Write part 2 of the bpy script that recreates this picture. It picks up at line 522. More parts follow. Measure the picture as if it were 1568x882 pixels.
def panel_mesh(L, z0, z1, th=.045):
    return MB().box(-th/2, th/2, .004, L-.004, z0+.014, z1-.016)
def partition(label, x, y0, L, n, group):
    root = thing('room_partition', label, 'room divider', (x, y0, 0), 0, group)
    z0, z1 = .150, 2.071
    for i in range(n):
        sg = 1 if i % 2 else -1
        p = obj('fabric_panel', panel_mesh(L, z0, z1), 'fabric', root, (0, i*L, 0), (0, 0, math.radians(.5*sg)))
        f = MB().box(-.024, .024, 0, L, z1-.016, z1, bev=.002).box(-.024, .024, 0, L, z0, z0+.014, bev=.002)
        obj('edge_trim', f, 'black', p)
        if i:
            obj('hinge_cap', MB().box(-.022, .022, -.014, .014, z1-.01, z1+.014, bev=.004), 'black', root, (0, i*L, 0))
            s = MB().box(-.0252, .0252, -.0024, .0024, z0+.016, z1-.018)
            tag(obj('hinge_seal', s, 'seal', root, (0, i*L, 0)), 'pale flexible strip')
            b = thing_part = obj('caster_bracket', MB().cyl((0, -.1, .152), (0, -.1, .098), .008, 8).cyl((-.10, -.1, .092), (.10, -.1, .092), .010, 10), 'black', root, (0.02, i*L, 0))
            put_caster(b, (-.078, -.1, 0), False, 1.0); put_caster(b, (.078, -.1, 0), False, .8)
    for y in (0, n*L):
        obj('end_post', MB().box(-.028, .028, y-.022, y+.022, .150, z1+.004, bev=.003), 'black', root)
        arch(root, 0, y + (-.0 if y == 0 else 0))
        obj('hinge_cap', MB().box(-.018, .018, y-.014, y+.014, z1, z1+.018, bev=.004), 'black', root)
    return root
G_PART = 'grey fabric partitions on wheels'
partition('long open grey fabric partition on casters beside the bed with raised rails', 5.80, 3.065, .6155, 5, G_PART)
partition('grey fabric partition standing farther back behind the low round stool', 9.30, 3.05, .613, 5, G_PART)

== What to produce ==
Copy all of the data exactly.

== Exercise solution ==
Write part 2 of the bpy script that recreates this picture. It picks up at line 522. More parts follow. Measure the picture as if it were 1568x882 pixels.
def panel_mesh(L, z0, z1, th=.045):
    return MB().box(-th/2, th/2, .004, L-.004, z0+.014, z1-.016)
def partition(label, x, y0, L, n, group):
    root = thing('room_partition', label, 'room divider', (x, y0, 0), 0, group)
    z0, z1 = .150, 2.071
    for i in range(n):
        sg = 1 if i % 2 else -1
        p = obj('fabric_panel', panel_mesh(L, z0, z1), 'fabric', root, (0, i*L, 0), (0, 0, math.radians(.5*sg)))
        f = MB().box(-.024, .024, 0, L, z1-.016, z1, bev=.002).box(-.024, .024, 0, L, z0, z0+.014, bev=.002)
        obj('edge_trim', f, 'black', p)
        if i:
            obj('hinge_cap', MB().box(-.022, .022, -.014, .014, z1-.01, z1+.014, bev=.004), 'black', root, (0, i*L, 0))
            s = MB().box(-.0252, .0252, -.0024, .0024, z0+.016, z1-.018)
            tag(obj('hinge_seal', s, 'seal', root, (0, i*L, 0)), 'pale flexible strip')
            b = thing_part = obj('caster_bracket', MB().cyl((0, -.1, .152), (0, -.1, .098), .008, 8).cyl((-.10, -.1, .092), (.10, -.1, .092), .010, 10), 'black', root, (0.02, i*L, 0))
            put_caster(b, (-.078, -.1, 0), False, 1.0); put_caster(b, (.078, -.1, 0), False, .8)
    for y in (0, n*L):
        obj('end_post', MB().box(-.028, .028, y-.022, y+.022, .150, z1+.004, bev=.003), 'black', root)
        arch(root, 0, y + (-.0 if y == 0 else 0))
        obj('hinge_cap', MB().box(-.018, .018, y-.014, y+.014, z1, z1+.018, bev=.004), 'black', root)
    return root
G_PART = 'grey fabric partitions on wheels'
partition('long open grey fabric partition on casters beside the bed with raised rails', 5.80, 3.065, .6155, 5, G_PART)
partition('grey fabric partition standing farther back behind the low round stool', 9.30, 3.05, .613, 5, G_PART)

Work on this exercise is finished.